As Granger points out, some of Seth Abramson’s “plot holes” come from a simple failure to watch the movie closely enough. “11. Kylo Ren is the head of the Knights of Ren, but there are no other Knights of Ren in the movie”? Try watching Rey’s vision again. “4. Rey becomes nearly as effective a Force-user in a few hours as Luke Skywalker did in a few years”? Yeah, we’ve covered that one already.
But Granger gets at something more important, too. Like the “expert review” (aka “What X Gets Wrong About Y”), targeting supposed “plot holes” is a way for certain viewers to attempt to demonstrate their superiority over a movie. Most of the things Abramson cites as plot holes are just things he finds implausible or simply doesn’t like. As Granger writes, “[T]he ‘plot holes’ outlined in the Huffington Post‘s article are not plot holes at all. They’re simply things to which the reviewer willingly turned a blind eye due to the fact that he went in with a prepossessed notion of what he was going to write. His notion was so strong in fact, that he was able to completely overlook clear and obvious parts of the movie in order to back up the ‘facts’ of his dumb-shit, preconceived article.”
There are, to be sure, some lazy shortcuts in “The Force Awakens,” as well as a whole lot left dangling for future sequels to (presumably) clarify.

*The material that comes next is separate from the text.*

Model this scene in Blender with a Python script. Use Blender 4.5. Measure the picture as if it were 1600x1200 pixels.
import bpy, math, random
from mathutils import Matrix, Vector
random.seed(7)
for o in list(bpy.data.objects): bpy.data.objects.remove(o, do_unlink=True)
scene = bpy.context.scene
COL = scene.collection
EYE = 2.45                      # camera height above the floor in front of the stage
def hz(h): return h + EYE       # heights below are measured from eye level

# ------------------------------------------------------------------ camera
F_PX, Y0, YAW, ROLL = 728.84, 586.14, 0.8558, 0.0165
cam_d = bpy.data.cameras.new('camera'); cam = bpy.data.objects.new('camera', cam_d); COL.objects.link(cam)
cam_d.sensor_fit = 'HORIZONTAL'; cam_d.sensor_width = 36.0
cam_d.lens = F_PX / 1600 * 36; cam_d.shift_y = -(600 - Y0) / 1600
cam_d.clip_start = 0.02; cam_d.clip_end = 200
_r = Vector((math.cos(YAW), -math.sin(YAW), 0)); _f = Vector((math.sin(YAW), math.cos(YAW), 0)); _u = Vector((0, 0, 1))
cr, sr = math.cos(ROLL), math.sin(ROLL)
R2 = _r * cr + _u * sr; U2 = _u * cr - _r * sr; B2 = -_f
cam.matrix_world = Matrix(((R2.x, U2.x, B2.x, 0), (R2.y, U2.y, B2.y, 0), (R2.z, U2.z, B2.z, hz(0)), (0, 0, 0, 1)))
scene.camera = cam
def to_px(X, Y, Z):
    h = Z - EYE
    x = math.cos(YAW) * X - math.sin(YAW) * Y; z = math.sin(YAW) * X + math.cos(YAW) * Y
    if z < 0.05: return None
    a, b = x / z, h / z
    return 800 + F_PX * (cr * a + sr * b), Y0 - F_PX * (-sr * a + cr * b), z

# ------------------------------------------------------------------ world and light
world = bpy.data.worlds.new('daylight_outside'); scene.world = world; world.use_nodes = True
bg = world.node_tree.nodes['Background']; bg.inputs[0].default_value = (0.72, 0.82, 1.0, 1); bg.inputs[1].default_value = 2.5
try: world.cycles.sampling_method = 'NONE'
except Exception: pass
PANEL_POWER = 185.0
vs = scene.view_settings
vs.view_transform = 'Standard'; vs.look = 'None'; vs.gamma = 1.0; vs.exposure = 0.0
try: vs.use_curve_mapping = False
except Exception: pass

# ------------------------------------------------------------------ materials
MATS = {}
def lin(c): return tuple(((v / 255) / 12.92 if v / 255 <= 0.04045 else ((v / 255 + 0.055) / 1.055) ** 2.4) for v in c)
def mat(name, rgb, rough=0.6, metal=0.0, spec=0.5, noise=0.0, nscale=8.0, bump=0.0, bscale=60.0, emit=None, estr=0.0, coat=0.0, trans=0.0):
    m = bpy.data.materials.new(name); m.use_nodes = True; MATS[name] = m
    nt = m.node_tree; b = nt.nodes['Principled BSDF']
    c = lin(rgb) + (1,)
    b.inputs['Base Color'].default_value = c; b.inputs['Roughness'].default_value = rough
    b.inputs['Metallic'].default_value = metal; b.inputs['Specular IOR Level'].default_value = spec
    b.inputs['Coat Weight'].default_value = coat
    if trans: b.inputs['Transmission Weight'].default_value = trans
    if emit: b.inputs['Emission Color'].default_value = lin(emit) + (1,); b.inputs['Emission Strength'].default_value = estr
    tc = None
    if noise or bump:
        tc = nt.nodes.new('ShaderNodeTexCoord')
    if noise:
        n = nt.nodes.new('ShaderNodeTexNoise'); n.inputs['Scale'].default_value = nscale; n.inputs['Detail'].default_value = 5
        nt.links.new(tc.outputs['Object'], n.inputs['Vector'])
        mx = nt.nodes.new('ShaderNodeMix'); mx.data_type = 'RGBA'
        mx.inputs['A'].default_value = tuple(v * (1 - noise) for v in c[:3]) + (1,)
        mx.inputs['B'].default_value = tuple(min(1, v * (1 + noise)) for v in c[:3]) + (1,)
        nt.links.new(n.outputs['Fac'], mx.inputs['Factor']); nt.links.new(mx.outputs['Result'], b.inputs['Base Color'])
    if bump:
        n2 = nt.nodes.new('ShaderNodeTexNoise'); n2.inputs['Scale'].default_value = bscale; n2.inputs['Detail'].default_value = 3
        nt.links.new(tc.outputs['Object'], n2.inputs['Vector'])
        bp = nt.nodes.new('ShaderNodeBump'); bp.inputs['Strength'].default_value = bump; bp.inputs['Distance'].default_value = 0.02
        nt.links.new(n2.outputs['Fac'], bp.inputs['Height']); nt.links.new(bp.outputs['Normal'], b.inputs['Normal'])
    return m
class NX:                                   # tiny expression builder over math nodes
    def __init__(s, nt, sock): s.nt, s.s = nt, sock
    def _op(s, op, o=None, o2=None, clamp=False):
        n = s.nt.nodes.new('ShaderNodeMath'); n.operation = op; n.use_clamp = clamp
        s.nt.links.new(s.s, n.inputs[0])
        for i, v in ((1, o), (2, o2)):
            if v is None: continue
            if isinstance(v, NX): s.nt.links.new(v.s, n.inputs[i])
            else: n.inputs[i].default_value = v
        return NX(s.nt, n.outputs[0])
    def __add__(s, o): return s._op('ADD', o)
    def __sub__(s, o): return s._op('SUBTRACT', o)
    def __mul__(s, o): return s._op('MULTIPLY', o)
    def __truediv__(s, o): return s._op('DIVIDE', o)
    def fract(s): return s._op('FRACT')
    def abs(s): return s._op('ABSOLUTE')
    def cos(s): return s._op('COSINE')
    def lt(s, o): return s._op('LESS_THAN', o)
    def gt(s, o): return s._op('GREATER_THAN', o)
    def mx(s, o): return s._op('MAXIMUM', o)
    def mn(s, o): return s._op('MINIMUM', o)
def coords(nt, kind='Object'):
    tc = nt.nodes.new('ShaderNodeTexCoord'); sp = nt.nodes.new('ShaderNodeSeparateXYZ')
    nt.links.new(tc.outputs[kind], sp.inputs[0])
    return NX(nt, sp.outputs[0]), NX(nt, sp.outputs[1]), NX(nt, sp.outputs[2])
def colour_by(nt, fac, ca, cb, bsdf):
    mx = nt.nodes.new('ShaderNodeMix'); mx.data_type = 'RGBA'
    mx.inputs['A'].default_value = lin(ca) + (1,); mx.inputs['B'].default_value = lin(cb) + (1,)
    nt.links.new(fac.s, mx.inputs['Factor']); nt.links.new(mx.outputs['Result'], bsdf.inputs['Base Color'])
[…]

For me, the acid test for whether a plot hole needs filling is whether doing so would add anything to the movie as a whole. No, we don’t know precisely how Finn finds his way out of the desert on Jakku, or how Kylo Ren ended up with Darth Vader’s melted helmet, but who cares? Leaving out information is as vital a part of storytelling as conveying it, and it allows the audience the pleasure of filling in some of the blanks themselves. You could fill every hole with narrative spackle, but the self-satisfied smuggos who get joy out of scanning movies for inconsistencies would just find other nits to pick.
Maybe Abramson himself agrees: 10 days after writing about the movie’s plot holes, he included among “10 Reasons Why ‘Star Wars: The Force Awakens” Is the Best ‘Star Wars Movie Ever Made,” “8. The Force Awakens has no plot holes; it’s just in the uneviable [sic] position of having to continue telling one of the longest and most complex stories ever rendered on film, and having to do so within a two-hour runtime.” How did the movie’s “unforgivable” lapses become forgiven, and forgotten, in a week and a half? Now there’s a hole I’d like to see filled.